A principios de mayo Desiderio se traslada a Santiago, pero allí no se sentía a gusto ni seguro . De hecho, ya no estaría seguro en ningún sitio. Trujillo lo había convencido de abandonar su refugio con el único propósito de darle muerte a la primera oportunidad que se presentara. Una muerte discreta, como la que podía propinarle alguno de sus hombres debidamente motivado, sobornado, una muerte que pareciera fruto de envidias y rencillas personales y no un crimen de estado.

Mientras tanto, la matazón en todo el territorio nacional continuaba, la carnicería continuaba con renovados bríos. Diariamente caía un opositor en algún lugar del país. Los partidarios de Arias estaban siendo asesinados o simplemente desaparecían.

Desiderio Arias tenía miedo, estaba cansado, estaba deteriorado físicamente y no tenía ganas ni bríos para emprender nuevas aventuras bélicas, pero todo conspiraba en su contra, Trujillo conspiraba en su contra y lo empujaba poco a poco al abismo, a la perdición, a la desesperación.

Finalmente no pudo más y decidió enfrentar lo inevitable. En el mes de junio de 1931 -dos meses después de haberse reconciliado en público con la bestia-, dio a conocer un manifiesto en el que se pronunció contra los crímenes, la secuela de abusos que cometía la guardia impunemente, contra el régimen de impunidad que tenía como garante al brigadier Trujillo.

Éste sería el preludio del último y forzoso levantamiento del último caudillo dominicano. Un documento que rezuma dignidad por toda su tinta, la dignidad de un guerrero vencido que no rehúye el combate en el que va a morir.

“Es necesario ser honrados y manifestar responsablemente que el 23 de febrero, no nos legó nada. Trujillo solo resucitó los odios y las pasiones, atrayendo las traiciones y el incremento del crimen, alentando los abusos de la autoridad y los excesos de poder. Los tantos asesinatos de los ciudadanos David Vidal Recio, Virgilio Martínez Reina y de su esposa embarazada, siguieron los del periodista Emilio Reyes, el de los generales Evangelista Peralta (tío Sánchez) Ciprián Bencosme, Alberto Larancuent y Buluta Pelegrín. Además se cuentan 18 fusilamientos en San Francisco de Macorís y 116 en Puerto Plata, con más de 100 en Moca.

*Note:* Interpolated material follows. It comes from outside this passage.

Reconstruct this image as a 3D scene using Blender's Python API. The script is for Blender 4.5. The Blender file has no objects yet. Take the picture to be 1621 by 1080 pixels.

“Todos estos crímenes cometidos por el actual gobierno han despertado en el espíritu de los hombres libres de la Republica, sentimiento de venganza ciudadana contra los engreimientos y las acciones criminales de los que detentan el poder, desmoralizando el hogar y la sociedad, saqueando indecentemente la hacienda pública y privada.

“Por todas estas gravísimas cosas, yo me confieso culpable de esta situación, toda vez que irreflexivamente favorecí la candidatura del general Trujillo, mas yo deseo hacer constar que me engañé aquella vez por tener la creencia de que un hombre joven como él estaría enamorado de la gloria personal y del bien del pueblo y de la Patria y podía merecer todo por una obra de gobierno digna de la época y propicia del momento histórico que vivía la República; tuve fe, repito, en el orgullo que pone la juventud que no se ha corrompido y creí que el general Trujillo hubiera sido capaz de hacer del país una verdadera nación organizada en donde el derecho, la justicia, el amor, la cordialidad y el respeto a la vida y a la propiedad constituyeran el patrimonio de la sociedad y de la patria”.